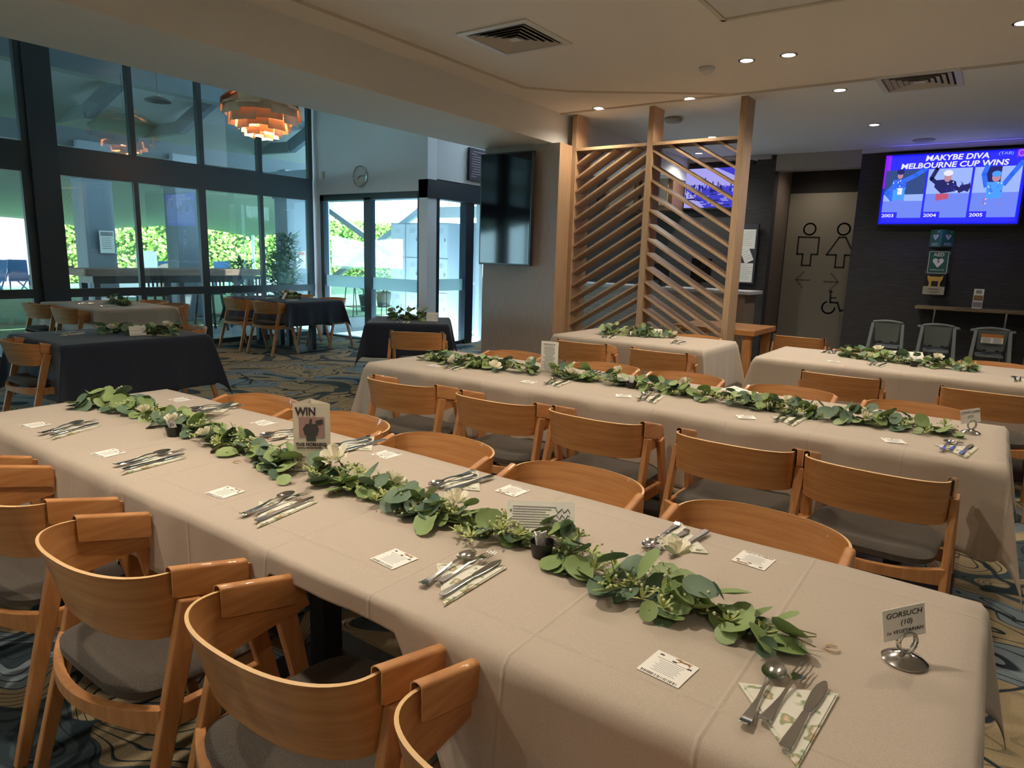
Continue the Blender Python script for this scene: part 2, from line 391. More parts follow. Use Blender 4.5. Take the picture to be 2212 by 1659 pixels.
# ---------------------------------------------------------------- window wall, x about -9.45
def win_bay(k, y0, y1, post):
    W = struct('window_%d' % k, 'dark framed floor to ceiling window bay looking out on the covered lawn', (-9.45, 0, 0))
    f = MB()
    f.box(-.08, .02, y0, y1, 2.22, 2.56); f.box(-.05, .03, y0, y1, .745, .85); f.box(-.06, .03, y0, y1, 0, .07); f.box(-.08, .02, y0, y1, 3.85, 3.96)
    n = 4; pitch = (y1 - y0 - .29) / n
    ys = [y0 + .29 + pitch * i for i in range(n + 1)]
    for i, y in enumerate(ys):
        if i == 0: continue
        t = .06 if i % 2 else .11
        if i == n: t = .1
        f.box(-.04, .02, y - t, y, .07, 2.22); f.box(-.05, .03, y - .07, y, 2.56, 3.86)
    f.build('window_frame', frame_dark, W)
    if post: MB().box(-.10, .06, y0, y0 + .29, 0, 3.95).build('post', M('post_steel', (0.035, 0.045, 0.058), 0.5), W)
    for i in range(n):
        a, b = ys[i], ys[i + 1] - .06
        for z0, z1 in ((.07, .745), (.85, 2.22), (2.56, 3.85)):
            MB().box(-.016, -.010, a, b, z0, z1).build('pane', glass, W)
    return W
win_bay(1, 3.38, 7.42, True); win_bay(2, -.54, 3.38, True); win_bay(3, -4.1, -.54, True)
# sliding doors in door wall
D = struct('door_1', 'glazed sliding door to the covered patio under a pale lintel', (0, 7.55, 0))
f = MB(); f.box(-9.36, -7.11, -.04, .06, 2.22, 2.32); f.box(-9.36, -9.28, -.04, .06, 0, 2.3); f.box(-8.31, -8.15, -.04, .06, 0, 2.25); f.box(-7.15, -7.11, -.04, .06, 0, 2.3); f.box(-9.36, -7.11, -.04, .06, 0, .03)
f.build('door_frame', M('door_frame_blue', (0.035, 0.055, 0.075), 0.45), D)
for a, b in ((-9.28, -8.31), (-8.15, -7.15)):
    MB().box(a, b, .005, .012, .03, 2.22).build('pane', glass, D)
    MB().box(a, b, -.002, .003, .83, 1.02).build('frosted_strip', frosted, D)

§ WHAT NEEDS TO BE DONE
Without the pictures, repeat the listing above exactly.

§ EXERCISE SOLUTION
Continue the Blender Python script for this scene: part 2, from line 391. More parts follow. Use Blender 4.5. Take the picture to be 2212 by 1659 pixels.
# ---------------------------------------------------------------- window wall, x about -9.45
def win_bay(k, y0, y1, post):
    W = struct('window_%d' % k, 'dark framed floor to ceiling window bay looking out on the covered lawn', (-9.45, 0, 0))
    f = MB()
    f.box(-.08, .02, y0, y1, 2.22, 2.56); f.box(-.05, .03, y0, y1, .745, .85); f.box(-.06, .03, y0, y1, 0, .07); f.box(-.08, .02, y0, y1, 3.85, 3.96)
    n = 4; pitch = (y1 - y0 - .29) / n
    ys = [y0 + .29 + pitch * i for i in range(n + 1)]
    for i, y in enumerate(ys):
        if i == 0: continue
        t = .06 if i % 2 else .11
        if i == n: t = .1
        f.box(-.04, .02, y - t, y, .07, 2.22); f.box(-.05, .03, y - .07, y, 2.56, 3.86)
    f.build('window_frame', frame_dark, W)
    if post: MB().box(-.10, .06, y0, y0 + .29, 0, 3.95).build('post', M('post_steel', (0.035, 0.045, 0.058), 0.5), W)
    for i in range(n):
        a, b = ys[i], ys[i + 1] - .06
        for z0, z1 in ((.07, .745), (.85, 2.22), (2.56, 3.85)):
            MB().box(-.016, -.010, a, b, z0, z1).build('pane', glass, W)
    return W
win_bay(1, 3.38, 7.42, True); win_bay(2, -.54, 3.38, True); win_bay(3, -4.1, -.54, True)
# sliding doors in door wall
D = struct('door_1', 'glazed sliding door to the covered patio under a pale lintel', (0, 7.55, 0))
f = MB(); f.box(-9.36, -7.11, -.04, .06, 2.22, 2.32); f.box(-9.36, -9.28, -.04, .06, 0, 2.3); f.box(-8.31, -8.15, -.04, .06, 0, 2.25); f.box(-7.15, -7.11, -.04, .06, 0, 2.3); f.box(-9.36, -7.11, -.04, .06, 0, .03)
f.build('door_frame', M('door_frame_blue', (0.035, 0.055, 0.075), 0.45), D)
for a, b in ((-9.28, -8.31), (-8.15, -7.15)):
    MB().box(a, b, .005, .012, .03, 2.22).build('pane', glass, D)
    MB().box(a, b, -.002, .003, .83, 1.02).build('frosted_strip', frosted, D)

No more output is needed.